Re: Earwax

@92
I don't have an article.  And it's not, exactly, that they're bad.  But suppose I do:

def enemy():
    target = figure_out_target()
    yield sleep(5)
    kill(target)

What happens if target died while it was sleeping?  In general the problem with continuations is that after every suspend point, you have to assume that the entire state of the world changed out from under you, because it very well might have, and make extra sure to check.  The only difference between this and a thread is that you get to control where it suspends, which can be nice because it avoids mutexes and things, but you still have the "other threads might have done something" problem.  They can be used effectively, but you have to be careful about how.  For example, this:

def create_player():
    name = yield name_dialog()
    class = yield class_dialog()
    starting_eq = yield_starting_eq_dialog()
    create_player(...)

is good: you don't care about the state of the world until you're at the end, and you own everything you care about in a way that another thread isn't going to come in and smash.  Also, yes, you can assign values as the result of yield statements.  But irregardless, the key thing is: you have to think about these like threads, and all those concerns apply.  You can't just go apply them to everything and be happy.

In networking land, they're great because in networking land there's not that much shared global state, so you get faster context switches and things and there's no real issue.  They're definitely not slower.  It's just that once you have lots of shared state, you have to do a lot of thinking.  If you do it as finite state machines and stuff instead, the parent game loop can control the order: run all the stuff for physics, run all the stuff for player input, run all the stuff for AI.  But if there's just some coroutine soup, which is what you're proposing I think, it can all just run in some jumbled order and you don't know.  Maybe you unsuspended halfway through a physics update.

It works out well for Moo because Moo is about room-local state that isn't shared, 99% of the time you just do messages with delays or whatever and then do something at the end.  But in general I wouldn't go "This worked for Moo, therefore..."  If you look around at Moos where someone tried to build a game with them, as opposed to a shared social thing like Lambdamoo, they're even less stable than the C codebases.  It's the perfect example of someone writing something, and then other people taking it waaaaay beyond where it was ever intended to go.  Plus it was done in the 80s, before threads were even really a thing, and before anyone had experience with the things that it chose to do (i.e. I don't think version control was even a thing yet, so "we'll just edit in realtime" seemed amazing).
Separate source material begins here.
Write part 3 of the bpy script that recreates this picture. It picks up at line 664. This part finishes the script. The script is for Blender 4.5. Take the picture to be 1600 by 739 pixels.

For docs, you need to figure out how to get Synthizer not importing on Linux or something: I doubt readthedocs or whatever will let you apt install stuff, so even if I fix that story you're likely to still be kind of stuck.  As I said manylinux1 will probably happen eventually but key word on eventually; even once it's building on Linux, manylinux1 is kind of special.  There has to be some Python way to deal with this, I just don't know what it is.